Je ne pleurais pas, et cela me faisait mal de ne pas pouvoir pleurer. Mais je n’avais plus de larmes. Et, au fond de moi-même, si j’avais fouillé les profondeurs de ma conscience débile, j’aurais peut-être trouvé quelque chose comme : enfin libre ! … »

Terrible aveu.

Voici le terme du récit, après la libération du camp : « Je voulais me voir dans le miroir qui était suspendu au mur d’en face. Je ne m’étais plus vu depuis le ghetto. Du fond du miroir, un cadavre me contemplait. Son regard dans mes yeux ne me quitte plus. »

Un apologue

Chaque lecture est unique, et tout lecteur pourra tirer une multitude d’informations et de significations de ce témoignage. Toutefois, il me semble, personnellement, que La Nuit fonctionne comme un apologue, c’est-à-dire comme un récit transmettant un message, dominant. Élie Wiesel le dévoile, de manière explicite, dans la préface : « Parfois l’on me demande si je connais « la réponse à Auschwitz » ; je réponds que je ne la connais pas ; je ne sais pas si une tragédie de cette ampleur possède une réponse. Mais je sais qu’il y a « réponse » dans responsabilité. »

Le message délivré par Élie Wiesel est de nature morale : il faut être responsable d’autrui. Il est illustré au travers de la relation du père et du fils. Celui-ci restera porteur d’un sentiment de culpabilité, lié au fait de n’avoir pas été responsable de son père jusqu’au bout. Et peut-être, plus encore, à cet instinct de survie, lié au « pour-soi », qui lui a fait éprouver, avant même la disparition du père, le désir d’être débarrassé de lui.

On notera donc que, si Élie Wiesel aborde le thème de la culpabilité, il s’agit moins de celle des nazis, par rapport aux juifs, et à l’humanité entière, que de celle que tout homme peut être amené à éprouver, dans des circonstances extrêmes, où l’amour est pris en défaut.
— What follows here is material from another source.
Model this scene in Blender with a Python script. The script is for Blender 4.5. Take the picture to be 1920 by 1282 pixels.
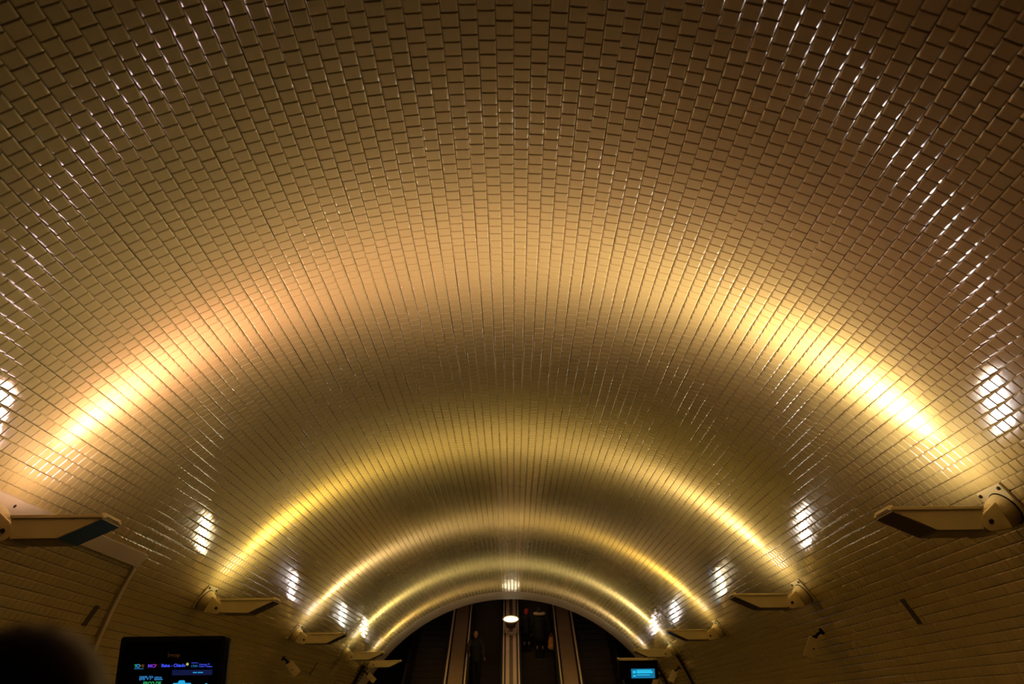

Je songe à une parole du Christ, une parole extrême, qui a un rapport avec la thématique centrale de ce récit. Il a dit : « Il n’y a pour personne de plus grand amour que de donner sa vie pour ses amis. » (Jean 15 : 13) Les préceptes du Christ, il est le premier à les avoir mis en pratique. En effet, le Christ, lui qui était innocent, est mort sur la croix, comme un vil malfaiteur, afin de prendre sur lui le poids du péché de l’humanité entière. Cette responsabilité pour-autrui, il l’a assumée, lui, jusqu’au bout, en donnant sa vie. Pour tout homme.

« Car Dieu a tant aimé le monde, qu’il a donné son fils unique, afin que quiconque croit en lui ne périsse point, mais ait la vie éternelle. » (Jean 3 : 16)

Bien sûr, en tant que juif, Élie Wiesel n’aurait pas approuvé ma conclusion, orientée par ma foi chrétienne. Cependant, je voudrais souligner que, de manière objective, on peut constater le fait que le Christ, en donnant sa vie, a effectivement été pleinement responsable, pour-autrui.